Dames & Messieurs sous les mers

Cet exercice de style éblouissant allie le fantastique poétique à l’humour avec les moyens linguistiques de l’essai, du document et va de la méditation philosophique à la parodie.
L’ auteur propose ici comme thème celui de la métamorphose : les sept protagonistes, à double identité, y compris le narrateur (calmar), après avoir connu une vie terrestre humaine, vivent actuellement dans l’élément marin et entretiennent des relations qui ne sont pas sans rappeler celles que tout un chacun entretient dans la société humaine.
Paradis ? Purgatoire ? Phase transitoire ?
Comment suivre Christoph Ransmayr lorsqu’il nous présente un « calmar des récifs à grandes nageoires » (Des photos en attestant la merveilleuse réalité), qui fut gardien de musée dans une première vie.
Mais pourquoi ne pourrait-on devenir calmar quand on sait que l’œuf de l’insecte se métamorphose en chenille, puis en nymphe et enfin en papillon, qui abandonne son destin terrestre inerte ou rampant pour la vie aérienne ?
Les mythes de la métamorphose sont si profondément ancrés dans notre mémoire et notre imagination, depuis les origines de l’humanité, que, dès les premières lignes, nous croyons à ces destins, autant que nous avons cru à Narcisse, devenu fleur, à Io métamorphosée en vache. Nous y avons cru et voulons y croire encore : pour le plaisir.

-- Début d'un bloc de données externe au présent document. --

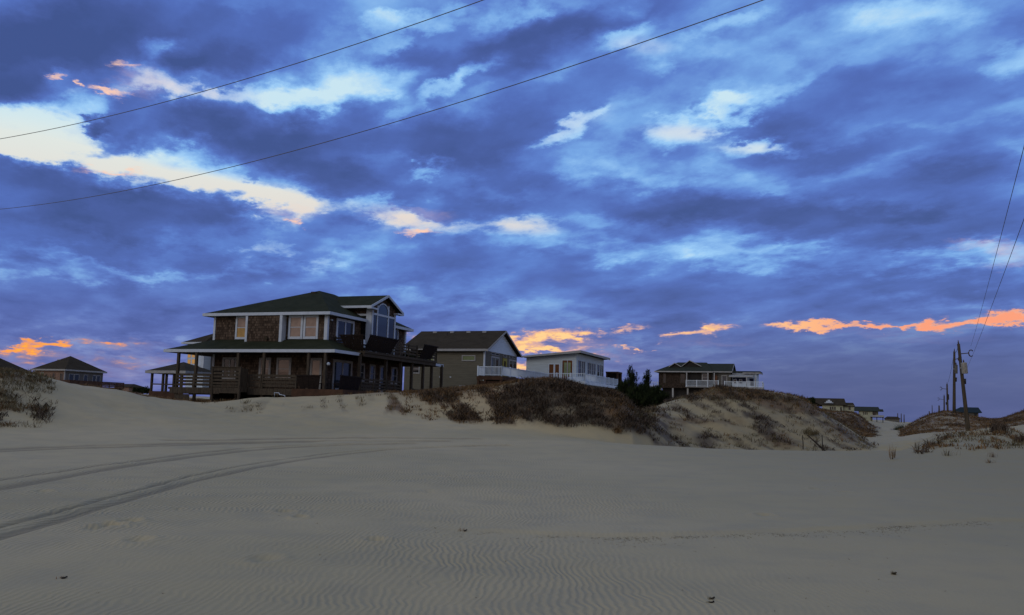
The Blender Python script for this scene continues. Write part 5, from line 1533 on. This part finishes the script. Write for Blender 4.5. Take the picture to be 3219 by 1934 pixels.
clump('bush', 3143, 1362, 44, 'dark round bush on top of the sandy mound at the right edge', .50, .48, 9, 50, 'dark_brush', 21, .03, 'bush')
clump('shrublet', 3208, 1392, on(3208, 1392), 'small black tuft at the far right edge beside the sandy mound', .35, .28, 8, 20, 'dark_brush', 22, .03)
clump('sprig', 2805, 1442, on(2805, 1444), 'orange-brown sprig with one upright stalk alone on the flat sand at right', .50, .16, 6, 7, 'rust_grass', 23, .012)
clump('shrublet', 1942, 1368, on(1942, 1368), 'brown tuft alone on the sand slope below the dark brush', .28, .34, 8, 16, 'rust_grass', 24, .03)
clump('shrublet', 2548, 1352, 56, 'olive tuft on the open face of the right-hand dune', .40, .5, 8, 26, 'tan_grass', 25, .03)
clump('shrublet', 2826, 1346, 118, 'dark green tuft in the pale sand gap between the far dunes', .9, .7, 8, 30, 'pine', 26, .06)
clump('twig_tuft', 2806, 1808, on(2806, 1808), 'small brown weed lump on the bare sand in the lower right', .035, .05, 6, 10, 'tan_grass', 27, .004)
clump('twig_tuft', 2231, 1885, on(2231, 1885), 'larger of two weed scraps near the bottom edge', .025, .04, 5, 8, 'tan_grass', 28, .004)
clump('twig_tuft', 2229, 1897, on(2229, 1897), 'smaller weed scrap just below another at the bottom edge', .016, .025, 5, 7, 'tan_grass', 29, .004)
clump('twig_tuft', 2886, 1418, on(2886, 1420), 'thin grass tuft left of the sandy mound', .40, .14, 5, 7, 'tan_grass', 30, .010)
clump('twig_tuft', 2980, 1432, on(2980, 1434), 'sparse dry grass on the flat in front of the sandy mound', .32, .30, 4, 12, 'tan_grass', 31, .008)
clump('twig_tuft', 3120, 1436, on(3120, 1438), 'pale weed scrap below the round bush on the mound', .20, .22, 4, 10, 'rust_grass', 32, .008)
clump('twig_tuft', 3110, 1450, on(3195, 1455), 'flat brown weed scrap near the right edge below the mound', .14, .20, 4, 9, 'rust_grass', 33, .008)
clump('twig_tuft', 1457, 1672, on(1457, 1672), 'curled brown twig at the left end of the debris line', .05, .10, 4, 6, 'rust_grass', 34, .006)
clump('twig_tuft', 193, 1820, on(193, 1820), 'tiny orange-brown leaf on the rippled sand at lower left', .03, .05, 4, 4, 'rust_grass', 35, .006)
for k, (X, yb, yt, lab) in enumerate(((2524, 1412, 1368, 'left of two thin stakes sticking out of the right-hand dune face'), (2585, 1402, 1367, 'right of two thin stakes sticking out of the right-hand dune face'))):
    a = at(X, yb, 53)
    a.z = gz(a.x, a.y) - .3
    b = at(X - 1, yt, 53)
    o = MB().tube([(0, 0, 0), tuple((b - a) * .5 + Vector((.02, 0, 0))), tuple(b - a)], [.03, .028, .02], 6).build('stake', M['bark'], None)
    o.location = a
    tag(o, lab, 'stake', 'stakes in the dune')
a = at(2600, 1404, 52.5)
a.z = gz(a.x, a.y) + .03
b = at(2538, 1368, 53.5)
o = MB().tube([(0, 0, 0), tuple((b - a) * .5), tuple(b - a)], [.05, .045, .03], 6).build('driftwood', M['bark'], None)
o.location = a
tag(o, 'dark fallen branch lying slantwise between the two stakes', 'branch')

# crumbs of dry weed along the little sand ledge
rg = np.random.RandomState(5)
n_ = 4200
t = rg.rand(n_) ** .9
k = np.minimum((t * (len(lx) - 2)).astype(int), len(lx) - 2)
fr = rg.rand(n_)
ex, ey = lx[k] * (1 - fr) + lx[k + 1] * fr, ly[k] * (1 - fr) + ly[k + 1] * fr
off = rg.normal(0, 1, n_)
ex, ey = ex + rg.normal(0, .1, n_), ey - np.abs(off) * .34 + .08
keep = fbm(ex / .9, ey / .5, 3, 4) + .35 > rg.rand(n_)
ex, ey = ex[keep], ey[keep]
# strays over the whole flat
m2 = 260
sx_, sy_ = rg.uniform(-4, 14, m2), rg.uniform(8, 30, m2)
ex, ey = np.r_[ex, sx_], np.r_[ey, sy_]
deb = np.stack([ex, ey, height(ex, ey) + .004], 1)
dob = blades('weed_debris', deb, 4, .008, .005, .035, M['tan_grass'], 9)
tag(dob, 'line of brown weed crumbs along the low sand ledge in the foreground', 'debris', kind='stuff')


# ------------------------------------------------------------------ evergreens
def evergreen(name, px, py, Y, hgt, wid, label, seed, leaders, groupn):
    rs_ = random.Random(seed)
    p = at(px, py, Y)
    p.z = gz(p.x, p.y) - .1
    r = empty(name, p)
    tag(r, label, 'pine tree', groupn)
    MB().tube([(0, 0, 0), (.05, 0, hgt * .3), (-.04, .03, hgt * .6), (0, 0, hgt * .85)], [.16, .12, .08, .03], 8).build('trunk', M['bark'], r, True)
    br = MB()
    tip = []
    for i in range(leaders):
        a = rs_.uniform(0, 2 * math.pi)
        s = rs_.uniform(.15, 1.0)
        base = Vector((0, 0, hgt * rs_.uniform(.05, .55)))
        top_z = hgt * (rs_.uniform(.50, .80) if s > .45 else rs_.uniform(.75, 1.0))
        end = Vector((math.cos(a) * wid * s, math.sin(a) * wid * s, top_z * (1 - .38 * s)))
        midp = base.lerp(end, .55) + Vector((0, 0, -.10 * hgt))
        br.tube([base, midp, end], [.05, .035, .015], 5)
        for j in range(9):
            t_ = rs_.uniform(.25, 1)
            q = (base.lerp(midp, t_ / .55) if t_ < .55 else midp.lerp(end, (t_ - .55) / .45))
            tip.append((q, (end - midp).normalized()))
        tip.append((end, Vector((0, 0, 1))))
    br.build('branch', M['bark'], r, True)
    vs, fs, tn = [], [], []
    for q, d in tip:
        for c_ in range(3):
            cq = q + Vector([rs_.gauss(0, .07) for _ in range(3)])
            tone = rs_.random()
            up = (d * .4 + Vector((rs_.gauss(0, .3), rs_.gauss(0, .3), 1))).normalized()
            ln = rs_.uniform(.16, .30)
            for k_ in range(20):
                w_ = Vector((rs_.gauss(0, 1), rs_.gauss(0, 1), rs_.gauss(0, 1))).normalized()
                st_ = cq + up * rs_.uniform(0, ln)
                e = st_ + (w_ * .7 + up * .8).normalized() * rs_.uniform(.09, .18)
                sd2 = (e - st_).cross(Vector((rs_.random(), rs_.random(), rs_.random()))).normalized() * .012
                b = len(vs)
                vs += [tuple(st_ - sd2), tuple(st_ + sd2), tuple(e)]
                fs.append((b, b + 1, b + 2))
                tn += [tone] * 3
    me_ = bpy.data.meshes.new('crown')
    me_.from_pydata(vs, [], fs)
    ta = me_.attributes.new('tone', 'FLOAT', 'POINT')
    ta.data.foreach_set('value', tn)
    me_.materials.append(M['pine'])
    o = bpy.data.objects.new('crown', me_)
    C.objects.link(o)
    o.parent = r
    return r


GE = 'evergreens in the gap between the dunes'
evergreen('pine_tree', 1985, 1290, 68, 3.45, 1.25, 'taller left black-green pine in the gap between the two dunes', 1, 48, GE)
evergreen('pine_tree', 2032, 1290, 70, 3.35, .62, 'slender right pine with upright tip beside the dark gabled house', 2, 30, GE)
evergreen('pine_tree', 1958, 1270, 66, 2.0, 1.0, 'low dark pine at the foot of the taller left one, against the brush', 3, 30, GE)
evergreen('pine_tree', 2062, 1300, 67, 1.6, 1.0, 'low dark pine spreading right towards the saddle of the dune', 4, 34, GE)
evergreen('pine_tree', 2005, 1300, 64, 2.0, 1.25, 'low front pine filling the gap between the two dunes', 5, 44, GE)


def far_tree(name, px, py, Y, w_, h_, label, seed, groupn):
    rs_ = np.random.RandomState(seed)
    p = at(px, py, Y)
    p.z -= .5
    r = empty(name, p)
    tag(r, label, 'tree', groupn)
    n2 = 160
    th, ph = rs_.uniform(0, 2 * np.pi, n2), rs_.uniform(0, 1, n2)
    rad = rs_.uniform(.4, 1, n2)
    q = np.c_[np.cos(th) * rad * w_ * np.sqrt(1 - ph * .8), np.sin(th) * rad * w_, ph * h_ * rad]
    blades('crown', q, 8, h_ * .30, h_ * .10, w_ * .4, M['pine'], seed, r)
    MB().tube([(0, 0, -2), (0, 0, h_ * .6)], [.2, .1], 6).build('trunk', M['bark'], r)
    return r


GT = 'dark trees on the skyline between the tan house and the pavilion'
far_tree('skyline_tree', 431, 1226, 190, 1.1, 1.0, 'low rounded tree on the skyline, leftmost of the three beside the pavilion', 1, GT)
far_tree('skyline_tree', 448, 1228, 200, 1.0, 1.2, 'middle low tree on the skyline beside the pavilion', 2, GT)
far_tree('skyline_tree', 463, 1230, 195, .9, 1.3, 'tree on the skyline closest to the pavilion posts', 3, GT)
far_tree('skyline_tree', 2550, 1259, 130, .6, .9, 'small dark tree breaking the roofline of the far cream house', 4, 'single small trees on the dunes')
far_tree('skyline_tree', 3165, 1325, 120, 1.2, .9, 'black low thicket between the brown dunes at the right edge', 5, 'single small trees on the dunes')
far_tree('skyline_tree', 3195, 1322, 121, 1.0, .8, 'black low thicket nearer the right edge of the photo', 6, 'single small trees on the dunes')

La condition de cette persuasion et de cette croyance naturelle sont, cela va de soi, l’efficacité de la forme, sa perfection. Et Christoph Ransmayr remplit magistralement cette condition.
Presse et librairies
Fable autant naturaliste que fantastique et philosophique, Dames & Messieurs sous les mers nous décrit une vie à la fois en exil et en miroir de la nôtre, donnant à méditer toute la distance qui la sépare de notre humanité quand celle-ci n’entretient plus la familiarité nécessaire avec la nature et ses métamorphoses, mais lui oppose son arrogance. En posant la question du franchissement et de la réversibilité des espèces, l’humain d’après Ransmayr n’étant pas un état irrémédiable du possible mais quelque chose qui reste encore à venir, l’écrivain nous confronte aussi bien à notre passé, à notre origine qu’à notre avenir imprévisible, avec cette utopie qu’un jour, la chaîne des métamorphoses du vivant n’aboutisse à des êtres, « peut-être grimaçants et méchants – mais, qui sait, peut-être aussi, oui, peut-être,… plus généreusement doués d’amour et de bonté que nous (l’espèce humaine) ne le fûmes jamais ».